Do we really deserve unlimited forgiveness?  Do we really deserve infinite opportunities to repent?  Do we really deserve unconditional love – love with no strings attached?  Isn’t God squandering resources on us?

And in this parable, we hear more about how God loves us with wild abandon.  God is like the manager who says… “How much do you owe?” and then tells us to take our bill and cut it in half!”  We owe God EVERYTHING, don’t we?  But God tells us it is okay to give some! And why??  Because God wants us to welcome God into our homes….  When we receive such extravagance… such love…such forgiveness…our response is to welcome God into our homes.

And when we welcome God into our homes..into our hearts, the rules we live by are different.  We serve God and not money.  Yes, a good steward serves God.  We use our resources in ways that reflect God’s love..God’s extravagance…God’s way of looking at the world.  We use our resources differently.

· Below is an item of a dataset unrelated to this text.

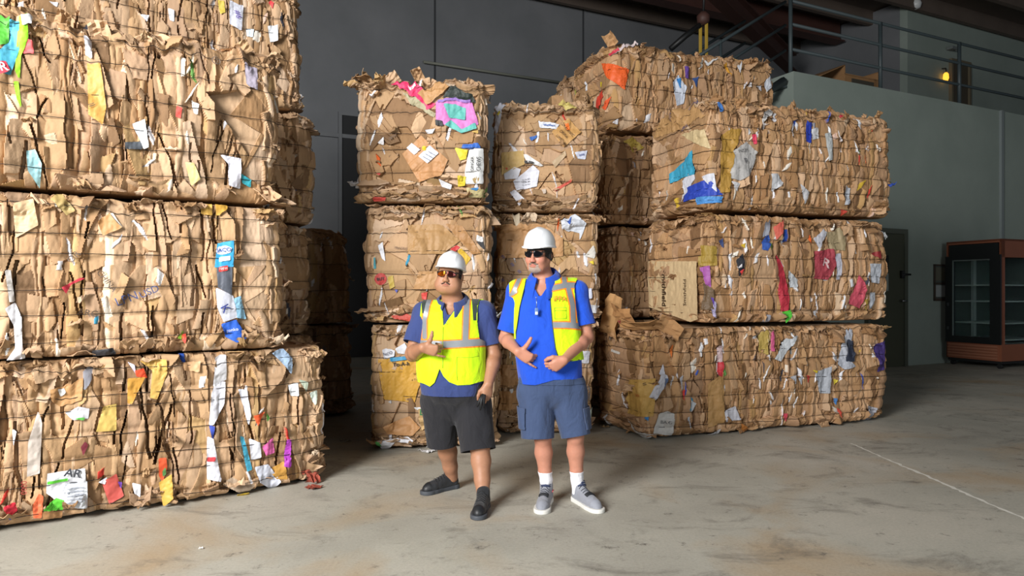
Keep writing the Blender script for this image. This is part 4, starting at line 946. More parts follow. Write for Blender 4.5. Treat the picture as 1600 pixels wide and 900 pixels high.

Some of you know I served as an elected school board member in Harrisburg, PA.  Yes, I am one of those politicians.  One of the most difficult times for me as a member on that board was when we were asked to give a company that made $29 million in profit each year, even more money.  Now Harrisburg School District has some of the poorest children in the nation and a particularly difficult tax base.  Yet, we were asked to give up ½ million dollars each year for 20 years in tax benefits to this multi-million dollar company.

 

As I was trying to reach some compromise or something I could live with a little better – keeping the company in our community, but not hurting the children as much… I was told the company’s first priority was their fiduciary responsibility to the stockholder to get the best deal.  In other words, the stockholders trumped the education of children.  That corporation ran like many responsible and successful corporations… but it was accountable to money and in the process hurt children.

Thankfully, some companies today are expanding their understanding and looking at the triple bottom line – people, profits, and the planet.  Making a profit is important, but how much is enough of a profit?  For these companies, making a profit is balanced with being fair to the workers and communities, and doing as little harm as possible to the physical environment.  I suggest this is a little closer to serving God and not money.

I don’t always agree with Pastor Rick Warren of Saddleback Church in California.  But I truly admire him.  I heard him teach and preach once and he talked about how he and his wife tithed to the church – 10% of their income.  Yet, when they started having larger and larger incomes, they lived in the same house AND they did a reverse tithe.  They lived on 10% of their income and gave 90% away!

They decided to serve God and not money.  So money in and of itself is not evil.  It is a tool we use to live with each other.  But when we serve money, we get into trouble.  When we serve God, we are guided in how to use the tool of money in that service to God. 

 

Miss Penny has never gotten what she deserved in the money economy of this country.  She is like so many that we know…vital to the community…visible expressions of God here on earth.  Priceless in God’s economy.

And luckily, we never get what we deserve from God, either.  While the world’s economy may shower us with money and wealth, God’s economy gives us something more.  God asks us “How much do you owe? and then God reduces our debt, showers us with love and forgiveness, and waits at the door to be welcomed into our home.